- **What you have to do**
Skip the images and copy each record exactly as written.

Rows from a 3D scene dataset
::::::::

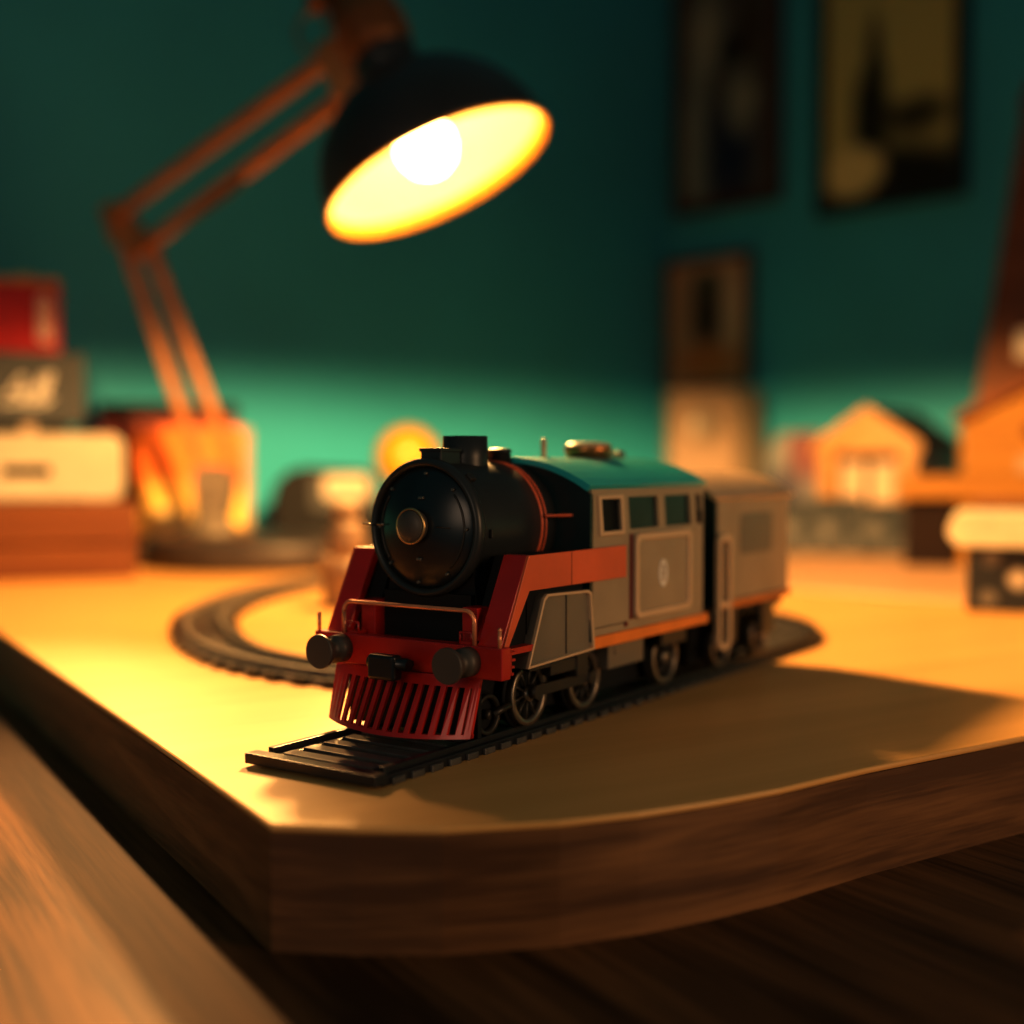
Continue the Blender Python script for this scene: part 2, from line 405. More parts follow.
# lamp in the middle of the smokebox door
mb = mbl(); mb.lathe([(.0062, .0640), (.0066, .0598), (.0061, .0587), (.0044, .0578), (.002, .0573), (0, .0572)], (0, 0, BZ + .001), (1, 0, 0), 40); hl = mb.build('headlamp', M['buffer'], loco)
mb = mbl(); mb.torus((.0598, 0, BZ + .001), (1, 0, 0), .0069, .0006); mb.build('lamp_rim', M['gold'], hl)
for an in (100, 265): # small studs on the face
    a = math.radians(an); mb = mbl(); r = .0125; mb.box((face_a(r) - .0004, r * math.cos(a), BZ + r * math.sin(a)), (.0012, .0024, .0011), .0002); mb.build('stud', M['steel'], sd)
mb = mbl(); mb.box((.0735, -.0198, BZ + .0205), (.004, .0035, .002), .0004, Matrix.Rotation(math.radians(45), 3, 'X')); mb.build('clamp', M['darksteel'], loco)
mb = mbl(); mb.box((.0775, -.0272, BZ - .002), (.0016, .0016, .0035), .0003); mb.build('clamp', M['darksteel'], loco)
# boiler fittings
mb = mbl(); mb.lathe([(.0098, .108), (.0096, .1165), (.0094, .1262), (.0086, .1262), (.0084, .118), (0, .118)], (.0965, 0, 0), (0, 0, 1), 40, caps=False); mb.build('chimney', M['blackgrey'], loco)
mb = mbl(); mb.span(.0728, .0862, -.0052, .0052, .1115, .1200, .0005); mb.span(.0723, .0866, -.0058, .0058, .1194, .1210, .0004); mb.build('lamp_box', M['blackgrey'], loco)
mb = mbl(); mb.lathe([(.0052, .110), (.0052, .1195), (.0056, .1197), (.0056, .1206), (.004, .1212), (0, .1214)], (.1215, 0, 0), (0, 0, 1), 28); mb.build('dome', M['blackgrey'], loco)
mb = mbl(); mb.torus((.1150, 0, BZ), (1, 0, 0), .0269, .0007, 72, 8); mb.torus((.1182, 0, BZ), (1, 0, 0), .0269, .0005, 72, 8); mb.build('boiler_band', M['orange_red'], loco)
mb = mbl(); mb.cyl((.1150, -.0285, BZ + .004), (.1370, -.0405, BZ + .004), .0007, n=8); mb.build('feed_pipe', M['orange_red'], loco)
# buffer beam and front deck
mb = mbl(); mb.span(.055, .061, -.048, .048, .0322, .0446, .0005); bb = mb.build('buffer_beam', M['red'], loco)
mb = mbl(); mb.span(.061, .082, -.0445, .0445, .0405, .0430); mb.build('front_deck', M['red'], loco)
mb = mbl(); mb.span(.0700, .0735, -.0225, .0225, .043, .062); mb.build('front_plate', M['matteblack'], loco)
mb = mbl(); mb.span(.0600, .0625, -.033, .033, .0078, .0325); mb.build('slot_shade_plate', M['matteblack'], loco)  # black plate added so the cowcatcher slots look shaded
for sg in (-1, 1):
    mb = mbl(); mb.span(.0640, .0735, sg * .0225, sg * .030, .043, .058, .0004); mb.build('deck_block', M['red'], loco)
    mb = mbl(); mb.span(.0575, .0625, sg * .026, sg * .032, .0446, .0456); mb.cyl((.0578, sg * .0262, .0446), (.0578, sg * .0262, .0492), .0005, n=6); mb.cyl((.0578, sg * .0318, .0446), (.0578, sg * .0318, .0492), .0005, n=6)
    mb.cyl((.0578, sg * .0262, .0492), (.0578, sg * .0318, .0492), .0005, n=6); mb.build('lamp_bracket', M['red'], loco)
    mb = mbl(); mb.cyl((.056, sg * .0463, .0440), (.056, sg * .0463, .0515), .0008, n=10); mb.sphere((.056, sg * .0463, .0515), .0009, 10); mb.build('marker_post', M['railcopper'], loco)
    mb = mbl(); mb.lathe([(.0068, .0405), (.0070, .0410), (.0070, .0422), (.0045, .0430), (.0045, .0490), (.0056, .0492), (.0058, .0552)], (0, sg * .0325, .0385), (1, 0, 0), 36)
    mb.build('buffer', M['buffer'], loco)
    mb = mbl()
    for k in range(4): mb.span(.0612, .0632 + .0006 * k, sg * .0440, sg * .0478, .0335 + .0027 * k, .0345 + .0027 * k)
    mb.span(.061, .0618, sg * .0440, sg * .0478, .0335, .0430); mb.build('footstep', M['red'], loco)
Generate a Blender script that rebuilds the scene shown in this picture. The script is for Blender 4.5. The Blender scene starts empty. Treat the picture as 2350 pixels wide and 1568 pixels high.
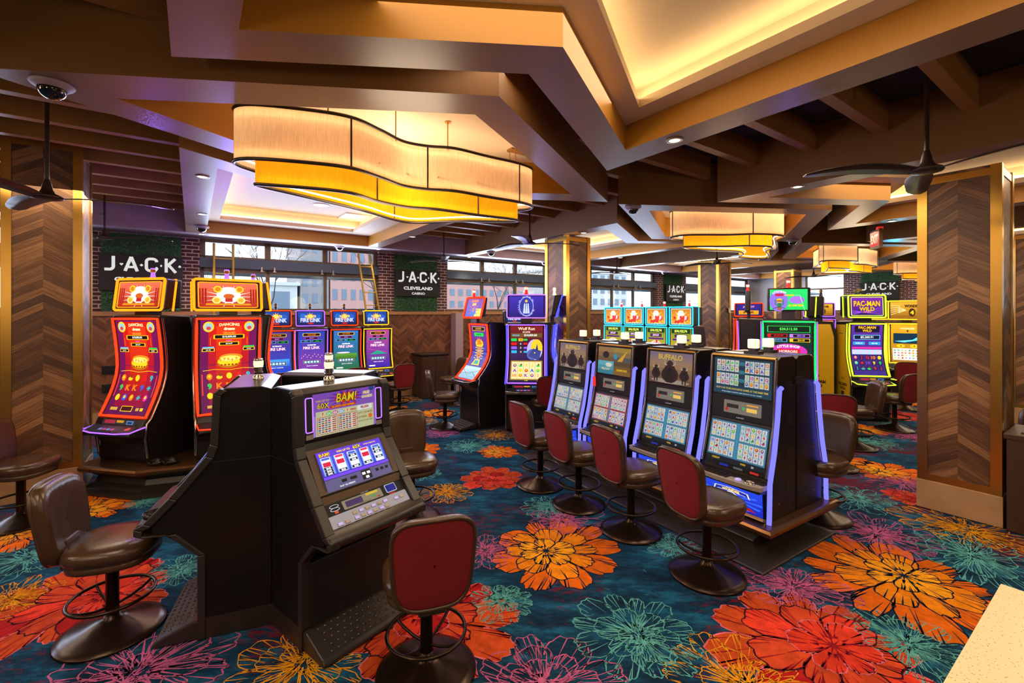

::::::::

- **The reply**
Continue the Blender Python script for this scene: part 2, from line 405. More parts follow.
# lamp in the middle of the smokebox door
mb = mbl(); mb.lathe([(.0062, .0640), (.0066, .0598), (.0061, .0587), (.0044, .0578), (.002, .0573), (0, .0572)], (0, 0, BZ + .001), (1, 0, 0), 40); hl = mb.build('headlamp', M['buffer'], loco)
mb = mbl(); mb.torus((.0598, 0, BZ + .001), (1, 0, 0), .0069, .0006); mb.build('lamp_rim', M['gold'], hl)
for an in (100, 265): # small studs on the face
    a = math.radians(an); mb = mbl(); r = .0125; mb.box((face_a(r) - .0004, r * math.cos(a), BZ + r * math.sin(a)), (.0012, .0024, .0011), .0002); mb.build('stud', M['steel'], sd)
mb = mbl(); mb.box((.0735, -.0198, BZ + .0205), (.004, .0035, .002), .0004, Matrix.Rotation(math.radians(45), 3, 'X')); mb.build('clamp', M['darksteel'], loco)
mb = mbl(); mb.box((.0775, -.0272, BZ - .002), (.0016, .0016, .0035), .0003); mb.build('clamp', M['darksteel'], loco)
# boiler fittings
mb = mbl(); mb.lathe([(.0098, .108), (.0096, .1165), (.0094, .1262), (.0086, .1262), (.0084, .118), (0, .118)], (.0965, 0, 0), (0, 0, 1), 40, caps=False); mb.build('chimney', M['blackgrey'], loco)
mb = mbl(); mb.span(.0728, .0862, -.0052, .0052, .1115, .1200, .0005); mb.span(.0723, .0866, -.0058, .0058, .1194, .1210, .0004); mb.build('lamp_box', M['blackgrey'], loco)
mb = mbl(); mb.lathe([(.0052, .110), (.0052, .1195), (.0056, .1197), (.0056, .1206), (.004, .1212), (0, .1214)], (.1215, 0, 0), (0, 0, 1), 28); mb.build('dome', M['blackgrey'], loco)
mb = mbl(); mb.torus((.1150, 0, BZ), (1, 0, 0), .0269, .0007, 72, 8); mb.torus((.1182, 0, BZ), (1, 0, 0), .0269, .0005, 72, 8); mb.build('boiler_band', M['orange_red'], loco)
mb = mbl(); mb.cyl((.1150, -.0285, BZ + .004), (.1370, -.0405, BZ + .004), .0007, n=8); mb.build('feed_pipe', M['orange_red'], loco)
# buffer beam and front deck
mb = mbl(); mb.span(.055, .061, -.048, .048, .0322, .0446, .0005); bb = mb.build('buffer_beam', M['red'], loco)
mb = mbl(); mb.span(.061, .082, -.0445, .0445, .0405, .0430); mb.build('front_deck', M['red'], loco)
mb = mbl(); mb.span(.0700, .0735, -.0225, .0225, .043, .062); mb.build('front_plate', M['matteblack'], loco)
mb = mbl(); mb.span(.0600, .0625, -.033, .033, .0078, .0325); mb.build('slot_shade_plate', M['matteblack'], loco)  # black plate added so the cowcatcher slots look shaded
for sg in (-1, 1):
    mb = mbl(); mb.span(.0640, .0735, sg * .0225, sg * .030, .043, .058, .0004); mb.build('deck_block', M['red'], loco)
    mb = mbl(); mb.span(.0575, .0625, sg * .026, sg * .032, .0446, .0456); mb.cyl((.0578, sg * .0262, .0446), (.0578, sg * .0262, .0492), .0005, n=6); mb.cyl((.0578, sg * .0318, .0446), (.0578, sg * .0318, .0492), .0005, n=6)
    mb.cyl((.0578, sg * .0262, .0492), (.0578, sg * .0318, .0492), .0005, n=6); mb.build('lamp_bracket', M['red'], loco)
    mb = mbl(); mb.cyl((.056, sg * .0463, .0440), (.056, sg * .0463, .0515), .0008, n=10); mb.sphere((.056, sg * .0463, .0515), .0009, 10); mb.build('marker_post', M['railcopper'], loco)
    mb = mbl(); mb.lathe([(.0068, .0405), (.0070, .0410), (.0070, .0422), (.0045, .0430), (.0045, .0490), (.0056, .0492), (.0058, .0552)], (0, sg * .0325, .0385), (1, 0, 0), 36)
    mb.build('buffer', M['buffer'], loco)
    mb = mbl()
    for k in range(4): mb.span(.0612, .0632 + .0006 * k, sg * .0440, sg * .0478, .0335 + .0027 * k, .0345 + .0027 * k)
    mb.span(.061, .0618, sg * .0440, sg * .0478, .0335, .0430); mb.build('footstep', M['red'], loco)
Generate a Blender script that rebuilds the scene shown in this picture. The script is for Blender 4.5. The Blender scene starts empty. Treat the picture as 2350 pixels wide and 1568 pixels high.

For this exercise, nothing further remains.